### Provided material
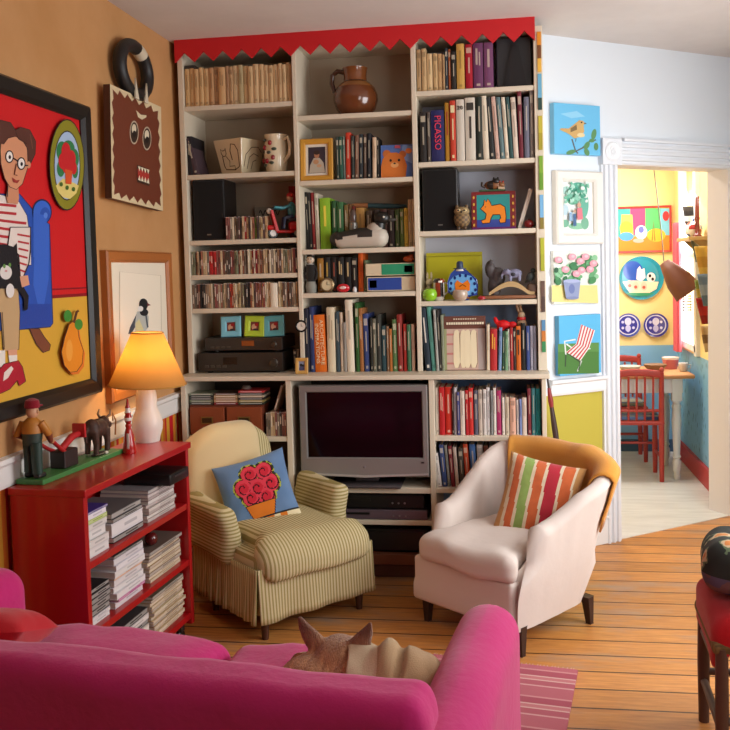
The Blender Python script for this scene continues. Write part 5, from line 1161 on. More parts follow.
for z in RS: rp('shelf', (RBL/2, RBD/2-.004, z-.0125), (RBL-.05, RBD-.016, .025))
for x in (.06, RBL-.06):
    for y in (.04, RBD-.04):
        m = MB(); m.lathe([(.004, -.011), (.024, -.011), (.03, -.006), (.03, .006), (.024, .011), (.004, .011)], 16, '#141212', T=TR(x, y, .031) @ R4(radians(90), 'X')); m.box((x, y, .07), (.03, .03, .03), '#2a2626'); m.build('castor', PLAST(), rb, smooth=40)
def magstack(desc, z, px0, px1, cols, ths, y0=.02, d=.2, wob=.012):
    xa, xb = LX(px0, 500), LX(px1, 500); xa, xb = max(.03, min(xa, RBL-.04)), max(.06, min(xb, RBL-.03)); w = xb-xa; zz = z+.0006
    for i, c in enumerate(cols):
        t = ths[i % len(ths)]; m = MB(); pg = '#d8d0c4'; ww = w*random.uniform(.9, .985)
        m.box((0, 0, t*.06), (ww, d, t*.12), c); m.box((0, 0, t*.94), (ww, d, t*.12), c); m.box((0, .0, t*.5), (ww-.004, d-.003, t*.76), pg); m.box((0, -d/2+.0006, t*.5), (ww*.98, .0012, t*.7), mix(c, '#e8e2d8', .35)); m.box((ww*.1, -d/2-.0003, t*.5), (ww*.4, .0008, t*.22), mix(c, '#5a544c', .35))
        p = RBW((xa+xb)/2+random.uniform(-.2, .2)*(w-ww), y0+d/2+random.uniform(0, wob), zz)
        o = m.build('magazine', PAPER(), loc=p, rot=(0, 0, RBA+random.uniform(-.012, .012))); zz += t+.0006
        tag(o, f'{cname(c)} magazine, {ordw(i+1)} from bottom {desc}', 'magazine', 'magazines '+desc)
    return zz, (xa+xb)/2, w
W_, G_, K_ = '#d8d4d2', '#a09a98', '#2c2828'
magstack('of the near stack on the top red shelf', RS[0], 86, 114, [W_, '#cfcac6', W_, '#c8c4c0', '#a8c040', '#e0dce4', '#4a3a8a'], [.03, .026, .03, .024, .014, .02, .008])
magstack('of the short middle stack on the top red shelf', RS[0], 118, 150, [K_, '#d6d2d4', '#3a3636', '#6a6664'], [.02, .05, .014, .02])
zc1, xc1, wc1 = magstack('of the far stack on the top red shelf', RS[0], 153, 182, ['#b0a098', '#c8c0b8', '#8a7a74', '#c0b4ac', '#a08c88', '#d0c8c4', '#7a6664', '#b8a8a8', '#8a8484'], [.013, .012, .014])
m = MB(); m.rbox((0, 0, .022), (.17, .2, .044), .006, '#161414', 2, 2); m.box((0, -.1, .03), (.1, .004, .006), '#3a3636'); o = m.build('black_box', PLAST(), loc=RBW(RBL-.15, .07, zc1), rot=(0, 0, RBA), smooth=40); tag(o, 'flat black box sticking out of the top red shelf over magazines', 'box')
magstack('of the near dark stack on the middle red shelf', RS[1], 91, 113, [W_, '#cfcacc', K_, '#3a302e', '#2a2626', '#3c3434', '#262222'], [.016, .014, .02, .022, .02])
magstack('of the white stack on the middle red shelf', RS[1], 117, 148, ['#d4ccd0', '#b8308a', '#dcd6d8', W_, '#cfc8ca', '#d8a070', W_, '#dcd8dc', '#cac4c8', '#4a4442'], [.024, .01, .022, .02])
zc2, xc2, wc2 = magstack('of the far stack on the middle red shelf', RS[1], 152, 186, ['#b8a07a', '#c8b490', '#8a7460', '#c0aa84', '#a88c6c', '#d0bc98', '#7a6450', '#b89c78', '#6a5a50'], [.013, .012, .014])
m = MB(); m.ell((0, 0, .026), (.026, .026, .026), '#5a1a1a', 16, 10); m.ell((0, 0, .052), (.005, .005, .004), '#2a1410', 8, 6); o = m.build('dark_red_ball', GLAZE(), loc=RBW(xc2-.05, .06, zc2), smooth=80); tag(o, 'dark red ball lying on the magazines of the middle red shelf', 'ball')
magstack('of the near stack on the bottom red shelf', RS[2], 99, 113, [W_, '#cfcace', '#d8d4d8', '#c4c0c4'], [.024, .022])
magstack('of the leaning white stack on the bottom red shelf', RS[2], 117, 150, ['#d0c8c0', W_, '#c8c0b4', '#d8d0c4', K_, '#d4ccc8', '#3a3434'], [.022, .02, .02])
magstack('of the far stack on the bottom red shelf', RS[2], 153, 189, ['#b89c78', '#c8b08c', '#a88a68', '#bfa480', '#8a7258', '#c4ac88', '#b0946e', '#cab692', '#9a8062', '#bda27c', '#c8b08c', '#a68a68', '#6a5a48'], [.0125, .0135, .012])
# lamp
def lamp():
    p = RBW(LX(148, 441) if False else .02+.77, .165, RBZ); q = onZ(148, 441, RBZ)
    r = E('table_lamp', 'lit table lamp with amber shade and white gourd-shaped base', 'lamp', (q.x, q.y, RBZ))
    m = MB(); m.lathe([(.048, 0), (.05, .006), (.052, .02), (.062, .05), (.064, .075), (.058, .105), (.047, .13), (.043, .145), (.043, .175), (.041, .2), (.034, .232), (.028, .25), (.012, .255)], 28, '#e4dace'); m.build('base', paint(.4), r, smooth=60)
    m = MB(); m.tube([(0, 0, .25), (0, 0, .30)], .009, '#b09050', 10); m.build('socket', METAL(), r, smooth=60)
    bm_, bnt, bb = newmat('glowing lamp bulb'); e_ = N(bnt, 'ShaderNodeEmission', Strength=5.0); e_.inputs['Color'].default_value = (1, .75, .4, 1); t_ = N(bnt, 'ShaderNodeBsdfTransparent'); x_ = N(bnt, 'ShaderNodeMixShader'); bnt.links.new(t_.outputs[0], x_.inputs[1]); bnt.links.new(e_.outputs[0], x_.inputs[2]); bnt.links.new(x_.outputs[0], bnt.nodes['Material Output'].inputs['Surface'])
    m = MB(); m.ell((0, 0, .33), (.026, .026, .034), '#fff2d0', 14, 10); m.build('bulb', bm_, r, smooth=60)
    mt, nt, b = newmat('amber lamp shade'); L = nt.links.new
    d = N(nt, 'ShaderNodeBsdfDiffuse'); t = N(nt, 'ShaderNodeBsdfTranslucent'); mx = N(nt, 'ShaderNodeMixShader'); mx.inputs[0].default_value = .6
    d.inputs['Color'].default_value = (*H('#d6ac68'), 1); t.inputs['Color'].default_value = (*H('#e6be7c'), 1)
    L(d.outputs[0], mx.inputs[1]); L(t.outputs[0], mx.inputs[2]); L(mx.outputs[0], nt.nodes['Material Output'].inputs['Surface'])
    m = MB(); m.lathe([(.158, .238), (.064, .455), (.062, .4545), (.1555, .2385), (.158, .238)], 40, '#e0a040', cap=False); s = m.build('lamp_shade', mt, r, smooth=60); s.rotation_euler = (0, radians(2), 0)
    for rr, z in ((.1585, .239), (.0645, .454)): m = MB(); m.tube([(rr*cos(2*pi*i/32), rr*sin(2*pi*i/32), z) for i in range(32)], .0028, '#c08a3a', 6, True); m.build('shade_rim', CLOTH(), s, smooth=60)
    point('lamp_bulb', (q.x, q.y, RBZ+.335), 5.5, (1.0, .8, .52), .03)
lamp()
def skittle():
    q = onZ(129.5, 453, RBZ); r = E('red_wooden_doll', 'slim red and white painted wooden doll beside the lamp base', 'doll', (q.x, q.y, RBZ))
    m = MB(); m.lathe([(.026, 0), (.027, .004), (.022, .04), (.015, .085), (.01, .1), (.013, .108), (.009, .116)], 18, '#b01c18'); m.build('body', GLAZE(), r, smooth=50)
    m = MB(); m.lathe([(.009, .116), (.014, .128), (.015, .14), (.011, .152), (.013, .16), (.009, .17), (.011, .178), (.006, .19), (.003, .212), (.001, .214)], 18, lambda u, z: '#e6dcd0' if (.126 < z < .14 or .158 < z < .166 or .172 < z < .18) else '#a81a18'); m.build('head', GLAZE(), r, smooth=50)
    m = MB(); m.box((.006, -.021, .05), (.008, .006, .06), '#d8cfc4'); m.build('painted_apron', PAPER(), r)
skittle()
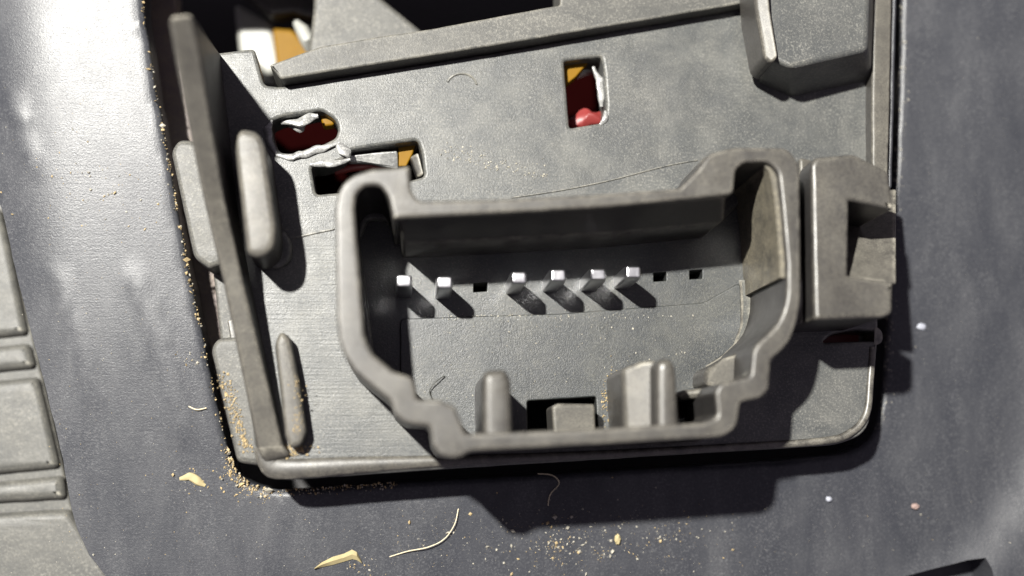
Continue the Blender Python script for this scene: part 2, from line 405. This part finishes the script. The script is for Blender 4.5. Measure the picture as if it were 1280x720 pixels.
# ------------------------------------------------------------------ connector plate
H = thing('connector_plate', 'dusty black plastic connector plate with moulded socket, metal contacts and torn holes', 'connector', P(640, 400, -0.6))
hole_a = [(338, 152), (352, 146), (380, 142), (402, 138), (418, 148), (423, 160), (420, 172), (404, 180), (386, 184), (366, 192), (350, 190), (343, 178)]
hole_b = [(389, 208), (404, 208), (430, 200), (438, 188), (470, 183), (522, 175), (527, 190), (531, 220), (470, 236), (395, 243)]
hole_c = [(705, 76, 3), (752, 71, 3), (755, 90), (758, 130), (756, 152, 4), (712, 160, 4)]
hole_d = [(1028, 428), (1040, 418), (1070, 412), (1098, 414), (1099, 426), (1060, 427)]
wall_mid = [(450, 300), (460, 275), (480, 275), (500, 295), (900, 278), (930, 250), (955, 250), (965, 300), (965, 420), (935, 470), (905, 530), (870, 550), (575, 560), (540, 530), (470, 460)]
plate_out = [(268, 66, 6), (318, 60, 6), (330, 106, 6), (350, 108), (640, 62), (935, 8), (945, -60), (1092, -60), (1096, 210), (1098, 420), (1092, 500), (1086, 540, 36), (1050, 556, 36), (900, 565), (560, 586), (345, 601, 34), (318, 566, 20), (300, 300), (278, 130)]
prism('plate', plate_out, 0.0, -0.55, M_plate, H, holes=[hole_a, hole_b, hole_c, hole_d, wall_mid], bevel=0.05, r=5)
prism('plate_skirt', [(284, 400), (300, 500), (314, 560), (342, 590), (560, 578), (900, 558), (900, 548), (560, 568), (352, 578), (328, 552), (312, 496), (296, 398)], -0.3, -3.3, M_shroud, H, bevel=0.02, r=3)  # unseen strip added to stop lamp light leaking into the bottom gap
# rounded lip along the bottom and up the right side
lip = spline([(331, 558, 0.02), (336, 577, 0.02), (354, 586, 0.02), (450, 581, 0.02), (560, 576, 0.02), (740, 568.5, 0.02), (900, 560, 0.02), (1024, 552, 0.02), (1062, 542, 0.02), (1083, 518, 0.01), (1088, 474, 0.0), (1091, 434, 0.0)], 5)
def lip_ring(pts, w, up):
    out = []; w0 = w
    for i, p in enumerate(pts):
        c = P(*p); d = (P(*pts[min(i+1, len(pts)-1)])-P(*pts[max(i-1, 0)])).normalized(); nrm = Vector((d.y, -d.x, 0))
        t = i/(len(pts)-1); w = w0*(1-0.62*sm((t-0.12)/0.35)); sec = []
        for a in range(9):
            an = math.pi*a/8
            sec.append(c+nrm*math.cos(an)*w+Vector((0, 0, math.sin(an)*up-0.02)))
        sec.append(c-nrm*w+Vector((0, 0, -0.5))); sec.append(c+nrm*w+Vector((0, 0, -0.5)))
        out.append(sec)
    return out
loft('bottom_lip', lip_ring(lip, 0.135, 0.05), M_shroud, H, bevel=0)

# floor of the socket
slot = lambda x, y, w, h: [(x, y, 1), (x+w, y-1, 1), (x+w, y+h-1, 1), (x, y+h, 1)]
floor_out = [(455, 232), (960, 205), (985, 330), (975, 440), (940, 500), (915, 560), (570, 578), (520, 545), (430, 450), (430, 260)]
window = [(659, 501, 3), (745, 496, 3), (747, 538, 2), (660, 542, 2)]
pocket = [(846, 500, 2), (872, 497, 2), (872, 520, 2), (848, 522, 2)]
prism('socket_floor', floor_out, -0.12, -0.5, M_floor, H, holes=[window, pocket, slot(592, 354, 17, 11), slot(817, 341, 16, 11), slot(862, 338, 16, 11)], bevel=0.012, r=3, rough=0.25)
step = [(500, 398), (700, 392), (880, 378), (926, 352), (928, 410), (916, 436), (884, 458), (878, 496), (872, 556), (740, 562), (560, 570), (500, 500)]
prism('floor_step', step, -0.085, -0.2, M_floor, H, holes=[window, pocket], bevel=0.02, r=8)
prof = [(0, -0.10), (0.28, 0.0), (0.52, 0.2), (0.72, 0.52), (0.88, 0.95), (1, 1.35)]
rows = [((924, 350), (980, 349)), ((926, 378), (980, 376)), ((926, 402), (974, 402)), ((917, 428), (958, 430)), ((897, 450), (944, 446)), ((880, 466), (930, 470))]
rings = []
for (x0, y0), (x1, y1) in rows:
    top = [P(x0+(x1-x0)*t, y0+(y1-y0)*t, z) for t, z in prof]
    rings.append(top+[Vector((top[-1].x+0.25, top[-1].y, top[-1].z-0.1)), Vector((top[-1].x+0.25, top[-1].y, -0.3)), Vector((top[0].x, top[0].y, -0.3))])
loft('corner_fillet', rings, M_plate, H, bevel=0)
prism('window_tab', [(690, 508, 6), (697, 504), (744, 505), (745, 540), (692, 542)], 0.35, -0.3, M_dusty, H, bevel=0.04)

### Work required
Select every line above that contains the word "Python", and copy it.

### Response
The Blender Python script for this scene continues. Write part 5, from line 1161 on. More parts follow.
Continue the Blender Python script for this scene: part 2, from line 405. This part finishes the script. The script is for Blender 4.5. Measure the picture as if it were 1280x720 pixels.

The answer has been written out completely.